When I got word from my agent that I could record my audiobook, I assumed I'd record it up the road in Memphis or down the road in Jackson. That's not actually true, because the first time I recorded anything for an audiobook, I recorded the prologue to Yrsa Daley Ward's Bone in this tricked-out room of a Walking Dead house in the boonies of Oxford, Mississippi. Oxford, Mississippi is home.

That's not actually true.

The day that I leave my house to record my audiobook, three musty confederate soldiers are outside mowing my yard, cutting my shrubs, laying my mulch, and smiling at each other. That's not actually true. The three workers were actually three white brothers from Mississippi, and the house I live in is not my house.

I only live in it.

Still, the white brothers who I want to call confederate soldiers look at me like I'm the only Black person living in my neighborhood. That's not actually true. They look at me like I have more money in checking than they have in savings. And that confuses me because I likely don't, and it makes me question things I don't want to question about intellectual class, versus economic class, versus the belief in what's possible for niggers who record audiobooks in Mississippi.

The day that I leave my house to record my audiobook, I talk with one of the white brothers about how both of our mamas couldn't cook a lick, and how our grandmamas loved to make purple hull peas, cornbread, sweet potato pies, and squirrel and dumplings, before they got diabetes. The white brother tells me that meal is still his favorite meal. I tell him that I feel the same way. If we were characters on "This Is Us," there would be instrumental music in the background telling viewers that the white brother and I are about to be buddies who text each other jokes and NBA statistics late at night. That's not actually true because though I'm at least 70 pounds more than the white brother, I haven't eaten meat in 23 years, and even when I did eat meat, seeing the remnants of a squirrel floating in boiling perfectly seasoned water made me really sad. There's no music for that kind of reveal.

Illustration by Billy Dee.

The white brother I shouldn't have called the confederate soldier tells me he finished one semester of junior college and he enjoys working for the state since he left his last job of towing cars. "I worked in law enforcement before that," he says. "Shit. I was the po-lice." This confuses me but also makes me question things I don't want to question about intellectual class, versus economic class, versus what's possible for niggers and white brothers I want to call confederate soldiers in Mississippi.

This white brother, who I like a lot more than I'll admit to my Mama, asks what I'm up to today. I tell him that I'm going to teach. That's not actually true. I tell him that I'm going to work. That's not actually true. My work today is recording my audiobook, but nothing in the world feels more awkward than telling a musty white brother who knows how to properly pronounce po-lice and coanbread, and mows the yard of the house I live in that I'll be sitting on a stool in some studio recording an audiobook where I say the words "nigga" and "free" and "love" and "American" a lot, while he gets mustier and mustier for his weekly check.
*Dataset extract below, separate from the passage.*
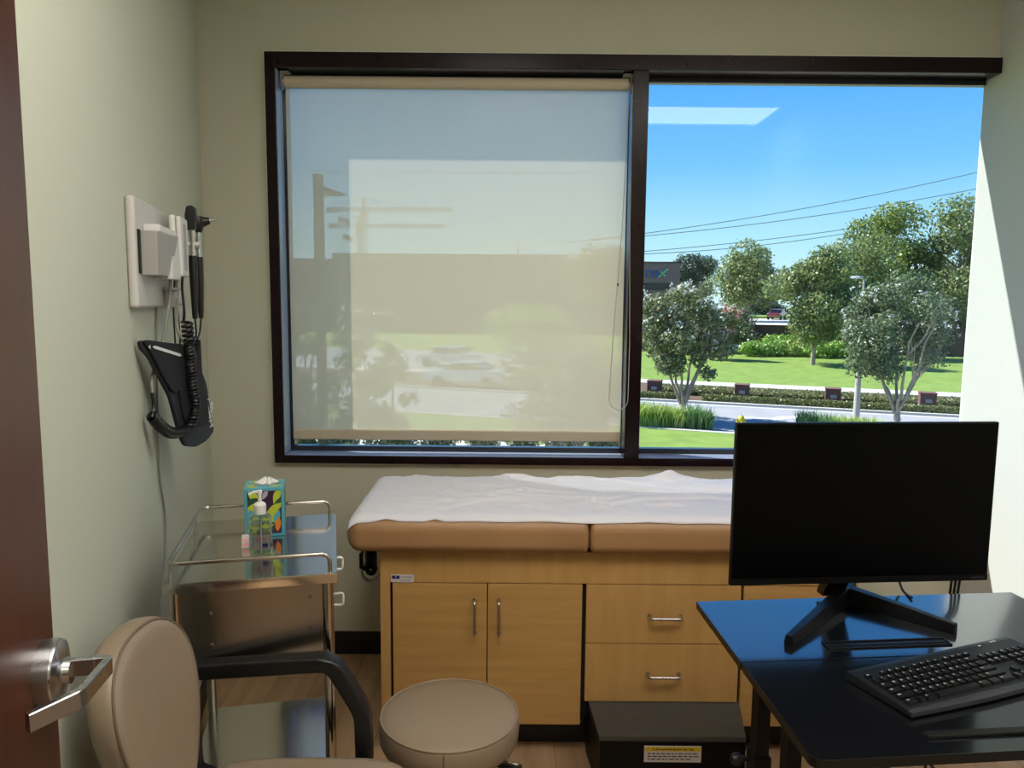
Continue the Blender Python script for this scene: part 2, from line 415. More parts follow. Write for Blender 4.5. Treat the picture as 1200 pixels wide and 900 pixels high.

My work today is recording my audiobook, but nothing in the world feels more awkward than telling a musty white brother who knows how to properly pronounce po-lice and coanbread, and mows the yard of the house I live in that I'll be sitting on a stool in some studio recording an audiobook where I say the words "nigga" and "free" and "love" and "American" a lot, while he gets mustier and mustier for his weekly check.

The studio where I'm sent to record my audiobook is a few miles beyond the tallest Confederate monument in town, beyond Oxford's square, beyond Pick Thai, and way off in a new sub-rural neighborhood that I didn't really know exists. I assume the houses are owned by other kinds of white folk who don't get musty for their monthly checks. That's not actually true.

But it kinda is. And it kinda isn't. And it kinda is.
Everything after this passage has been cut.